Sunday, February 10, 2008

Making sausage

For high-fat frying, I use organic, refined canola oil, or sometimes safflower oil, as long as it's indicated for high heat. When I'm sautéeing vegetables, I usually use organic extra virgin olive oil. I use the same oil when I'm baking bread or pan-roasting vegetables. When I want a creamier flavor, such as when I'm making risotto, I use butter. For some dishes, like kasha varnishkes, and sometimes for sautéeing vegetables that will go into a meaty stew, I use chicken fat.

I rotisserie-broil a chicken once a week or so, and make chicken stock using the carcasses. Both provide me with a supply of chicken fat, which I use for cooking. After I rotisserie or oven roast a chicken, I get a delicious pan of "chicken jelly," a gelatinous stuff that cools to a mix with the fond, as well as the chicken fat, which rises to the top as it cools. When I make stock, after it cools I scoop off the fat and use it for cooking, as well. Fat keeps for a relatively long time in the refrigerator, and freezes well.

I don't eat pork, so when we eat bacon and sausage, it's from duck or turkey. We eat turkey breakfast sausage patties two or three times a week: scrambled into eggs during the week, on the side with pancakes or French toast on Sundays. After trying several varieties, we settled on Shelton's brand sausage and ate it for a long time. It had a good flavor and texture, wasn't too dry—a typical problem with the relatively low-fat turkey compared to pork or duck—and we could usually find it at Whole Foods. For months now, I haven't always found our preferred brand, spurring me to develop a recipe for breakfast sausage using ground meat from the butcher counter.

The spices were easy: almost all breakfast sausage is flavored with sage, nutmeg, salt, and black pepper. Like the commercial brands, I used ground turkey thighs, which are more flavorful and have a higher fat content than breast meat.

At first in making sausage I only used pan drippings from roasted chicken, both the fat and the jelly. When I hand-mixed this like meatloaf, the hard bits of fond didn't break up as well, and the tiny globs of jelly were not visually appealing. Mixing the sausage in the food processor distributed the bits of fond and jelly more evenly. Using the pan drippings gave the sausage a pleasant, roasted flavor. Sausage is also good made with the fat from stock, with detectable but not overpowering celery and carrot flavors. The differences are not very strong, so I use whatever fat I have on hand when it's sausage-making time.
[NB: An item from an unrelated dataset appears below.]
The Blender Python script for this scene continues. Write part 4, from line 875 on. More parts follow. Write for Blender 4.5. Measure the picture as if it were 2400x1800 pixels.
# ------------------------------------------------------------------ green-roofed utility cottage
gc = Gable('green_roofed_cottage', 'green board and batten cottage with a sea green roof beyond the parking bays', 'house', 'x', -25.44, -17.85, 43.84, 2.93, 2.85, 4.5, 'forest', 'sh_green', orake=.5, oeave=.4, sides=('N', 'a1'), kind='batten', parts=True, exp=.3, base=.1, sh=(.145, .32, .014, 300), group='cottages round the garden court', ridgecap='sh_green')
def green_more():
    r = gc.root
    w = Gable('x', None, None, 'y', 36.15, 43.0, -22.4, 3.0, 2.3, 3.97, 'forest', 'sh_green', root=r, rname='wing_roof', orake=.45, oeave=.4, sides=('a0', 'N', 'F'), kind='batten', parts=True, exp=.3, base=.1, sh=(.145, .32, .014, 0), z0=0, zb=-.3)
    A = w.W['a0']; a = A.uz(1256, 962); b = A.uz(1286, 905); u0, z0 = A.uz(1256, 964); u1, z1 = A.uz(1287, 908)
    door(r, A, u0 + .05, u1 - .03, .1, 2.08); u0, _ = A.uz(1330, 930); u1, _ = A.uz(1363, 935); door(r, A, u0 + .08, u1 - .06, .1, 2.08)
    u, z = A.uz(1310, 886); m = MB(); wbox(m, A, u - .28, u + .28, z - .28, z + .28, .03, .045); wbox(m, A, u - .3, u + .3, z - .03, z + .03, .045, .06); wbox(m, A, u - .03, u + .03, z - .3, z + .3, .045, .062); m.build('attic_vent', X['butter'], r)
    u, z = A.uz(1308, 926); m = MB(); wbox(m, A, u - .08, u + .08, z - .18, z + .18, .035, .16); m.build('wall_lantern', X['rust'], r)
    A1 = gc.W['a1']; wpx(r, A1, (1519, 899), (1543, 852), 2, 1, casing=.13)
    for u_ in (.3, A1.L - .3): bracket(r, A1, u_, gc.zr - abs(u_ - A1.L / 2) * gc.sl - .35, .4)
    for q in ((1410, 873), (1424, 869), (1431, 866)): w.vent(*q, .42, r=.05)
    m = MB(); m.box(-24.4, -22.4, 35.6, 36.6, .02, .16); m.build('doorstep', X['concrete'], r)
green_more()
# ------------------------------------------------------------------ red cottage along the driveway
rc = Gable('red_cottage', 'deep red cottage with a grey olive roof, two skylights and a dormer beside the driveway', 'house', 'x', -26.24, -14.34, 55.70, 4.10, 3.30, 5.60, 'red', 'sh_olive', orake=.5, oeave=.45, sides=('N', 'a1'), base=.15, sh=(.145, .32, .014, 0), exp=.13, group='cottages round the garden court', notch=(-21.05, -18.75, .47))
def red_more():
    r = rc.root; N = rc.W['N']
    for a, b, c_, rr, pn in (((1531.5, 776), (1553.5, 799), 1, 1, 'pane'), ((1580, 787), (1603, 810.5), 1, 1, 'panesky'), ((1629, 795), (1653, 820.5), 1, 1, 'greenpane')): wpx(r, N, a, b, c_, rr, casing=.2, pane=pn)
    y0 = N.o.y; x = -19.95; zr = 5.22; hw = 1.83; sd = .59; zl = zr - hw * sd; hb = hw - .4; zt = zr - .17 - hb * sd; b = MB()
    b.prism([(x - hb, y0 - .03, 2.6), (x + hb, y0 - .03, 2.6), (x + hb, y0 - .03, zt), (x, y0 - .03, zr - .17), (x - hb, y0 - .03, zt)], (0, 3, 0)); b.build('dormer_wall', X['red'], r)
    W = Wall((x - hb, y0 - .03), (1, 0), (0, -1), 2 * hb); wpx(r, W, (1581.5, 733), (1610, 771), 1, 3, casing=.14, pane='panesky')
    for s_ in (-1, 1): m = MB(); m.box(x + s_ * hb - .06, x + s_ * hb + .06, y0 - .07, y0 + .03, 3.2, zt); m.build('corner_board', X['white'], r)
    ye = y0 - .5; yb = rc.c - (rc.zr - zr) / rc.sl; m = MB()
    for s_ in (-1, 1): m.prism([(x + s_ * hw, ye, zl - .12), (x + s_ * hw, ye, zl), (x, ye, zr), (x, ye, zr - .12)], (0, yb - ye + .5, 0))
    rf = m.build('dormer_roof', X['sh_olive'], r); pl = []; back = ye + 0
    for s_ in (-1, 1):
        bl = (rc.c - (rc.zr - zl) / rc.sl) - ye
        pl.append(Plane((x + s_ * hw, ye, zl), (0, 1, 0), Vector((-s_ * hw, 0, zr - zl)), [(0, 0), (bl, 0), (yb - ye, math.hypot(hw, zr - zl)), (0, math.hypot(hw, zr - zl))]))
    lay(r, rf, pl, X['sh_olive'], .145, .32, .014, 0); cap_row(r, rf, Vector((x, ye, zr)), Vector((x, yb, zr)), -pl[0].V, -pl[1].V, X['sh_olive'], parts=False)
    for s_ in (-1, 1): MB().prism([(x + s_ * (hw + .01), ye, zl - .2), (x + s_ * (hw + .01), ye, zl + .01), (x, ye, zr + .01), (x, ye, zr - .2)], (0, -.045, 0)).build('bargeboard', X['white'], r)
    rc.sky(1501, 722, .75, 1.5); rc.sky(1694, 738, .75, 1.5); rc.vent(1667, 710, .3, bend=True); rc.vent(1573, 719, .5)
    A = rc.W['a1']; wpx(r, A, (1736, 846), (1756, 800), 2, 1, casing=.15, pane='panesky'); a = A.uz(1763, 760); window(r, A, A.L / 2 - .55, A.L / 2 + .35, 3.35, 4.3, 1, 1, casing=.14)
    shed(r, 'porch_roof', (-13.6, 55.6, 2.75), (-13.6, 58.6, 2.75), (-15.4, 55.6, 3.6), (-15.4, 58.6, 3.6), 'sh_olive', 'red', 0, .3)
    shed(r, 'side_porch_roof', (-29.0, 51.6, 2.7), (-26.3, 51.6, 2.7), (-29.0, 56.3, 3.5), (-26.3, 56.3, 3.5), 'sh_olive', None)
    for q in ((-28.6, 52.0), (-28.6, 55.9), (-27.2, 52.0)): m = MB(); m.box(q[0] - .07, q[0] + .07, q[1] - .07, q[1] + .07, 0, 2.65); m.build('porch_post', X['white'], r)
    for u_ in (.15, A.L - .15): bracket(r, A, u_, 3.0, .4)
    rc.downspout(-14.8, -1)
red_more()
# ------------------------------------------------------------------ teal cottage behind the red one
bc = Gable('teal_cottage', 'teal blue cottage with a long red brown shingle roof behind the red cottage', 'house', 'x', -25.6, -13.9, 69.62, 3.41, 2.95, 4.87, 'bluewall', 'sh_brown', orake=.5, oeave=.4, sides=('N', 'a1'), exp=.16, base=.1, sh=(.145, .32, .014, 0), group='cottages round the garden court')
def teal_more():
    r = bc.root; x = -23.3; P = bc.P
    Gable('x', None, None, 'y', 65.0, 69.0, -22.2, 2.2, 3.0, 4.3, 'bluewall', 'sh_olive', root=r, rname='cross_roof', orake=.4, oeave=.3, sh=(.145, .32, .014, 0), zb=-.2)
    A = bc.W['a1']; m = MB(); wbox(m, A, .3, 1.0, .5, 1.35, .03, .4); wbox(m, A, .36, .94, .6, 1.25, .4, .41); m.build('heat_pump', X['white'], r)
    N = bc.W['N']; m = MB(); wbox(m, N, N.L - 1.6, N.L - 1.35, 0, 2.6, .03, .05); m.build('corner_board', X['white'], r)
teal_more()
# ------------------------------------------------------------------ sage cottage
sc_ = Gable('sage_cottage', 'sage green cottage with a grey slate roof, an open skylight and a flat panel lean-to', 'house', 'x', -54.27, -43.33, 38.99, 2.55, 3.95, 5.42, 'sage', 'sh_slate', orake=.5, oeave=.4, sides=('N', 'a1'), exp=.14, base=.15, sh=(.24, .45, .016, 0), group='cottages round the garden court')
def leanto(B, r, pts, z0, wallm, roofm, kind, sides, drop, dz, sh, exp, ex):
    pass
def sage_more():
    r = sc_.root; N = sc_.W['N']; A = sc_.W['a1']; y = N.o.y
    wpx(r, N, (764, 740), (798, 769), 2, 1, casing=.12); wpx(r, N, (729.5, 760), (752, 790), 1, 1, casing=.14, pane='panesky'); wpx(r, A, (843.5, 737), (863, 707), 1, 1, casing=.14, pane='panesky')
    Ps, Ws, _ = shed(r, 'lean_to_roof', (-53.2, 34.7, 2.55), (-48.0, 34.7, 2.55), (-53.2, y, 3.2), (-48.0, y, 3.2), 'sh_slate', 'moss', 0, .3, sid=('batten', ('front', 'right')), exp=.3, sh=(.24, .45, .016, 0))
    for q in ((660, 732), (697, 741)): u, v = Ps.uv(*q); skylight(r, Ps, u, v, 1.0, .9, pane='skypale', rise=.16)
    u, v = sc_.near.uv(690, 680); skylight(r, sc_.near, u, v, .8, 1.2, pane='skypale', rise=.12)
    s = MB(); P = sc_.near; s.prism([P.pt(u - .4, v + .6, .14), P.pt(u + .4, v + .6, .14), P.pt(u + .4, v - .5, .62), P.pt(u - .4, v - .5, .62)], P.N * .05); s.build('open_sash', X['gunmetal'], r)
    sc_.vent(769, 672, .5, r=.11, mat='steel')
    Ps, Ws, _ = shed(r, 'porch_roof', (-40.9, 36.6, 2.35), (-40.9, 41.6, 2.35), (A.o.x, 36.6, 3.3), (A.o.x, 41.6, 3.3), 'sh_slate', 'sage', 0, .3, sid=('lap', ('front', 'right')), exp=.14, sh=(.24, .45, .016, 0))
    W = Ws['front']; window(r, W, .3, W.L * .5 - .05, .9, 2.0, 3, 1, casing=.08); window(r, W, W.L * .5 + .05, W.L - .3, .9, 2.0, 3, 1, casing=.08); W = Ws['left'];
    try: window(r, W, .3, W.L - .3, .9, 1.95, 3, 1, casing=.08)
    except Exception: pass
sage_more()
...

I am annoyed when a recipe tells me to to salt "to taste" a raw meat mixture, or marinade, or anything else I'm not inclined to eat as-is. Also, I am too lazy to make tiny test patties, fry them, and taste for salt. Having made one too-salty batch, I backed off the second time to the amount you see in the recipe below. This amount of salt makes a good sausage. If you are inclined to make this more than once, adjust the salt the second time around, if this does not salt to your taste. Or you can make tiny test patties.

I use parchment paper squares to separate the patties before freezing them. This makes it easy to pry the frozen patties apart with a butter knife. There are three of us eating breakfast sausage here on a typical morning, so I package patties in stacks of three: a piece of parchment on the bottom, one each between patties, and one on top. If you want stacks of two, cut up 36 squares of parchment. The formula is: S + 24, where S is the number of stacks of patties.

Turkey Breakfast Sausage

Makes 24 patties

2 lbs ground dark meat turkey (thighs only, or legs and thighs)
Pan drippings from two roasted chickens, or up to 1 cup of chicken fat
2 T dried sage
2 tsp salt
¼ tsp ground nutmeg
½ tsp freshly ground black pepper

Combine all ingredients in a food processor and process until the fat is evenly distributed. Form the mixture into 24 meatballs, about two inches in diameter. Cut at least 32 squares of parchment paper, four inches on a side. Lay a meatball on a square of parchment and press it flat. Lay another square of parchment on top of the flattened ball, and place another meatball on top. Press it flat, doing your best not to press the patties into a wave pattern, but to keep them as flat as possible, so they will come apart more easily once they've frozen.

Continue to alternate parchment and sausage until you have as many as you want in a stack, then top with a piece of parchment paper and put the stack into an airtight freezer bag.

When you want to serve the sausage, take it directly from the freezer and cook it through on a griddle or skillet over medium heat, turning it after it browns.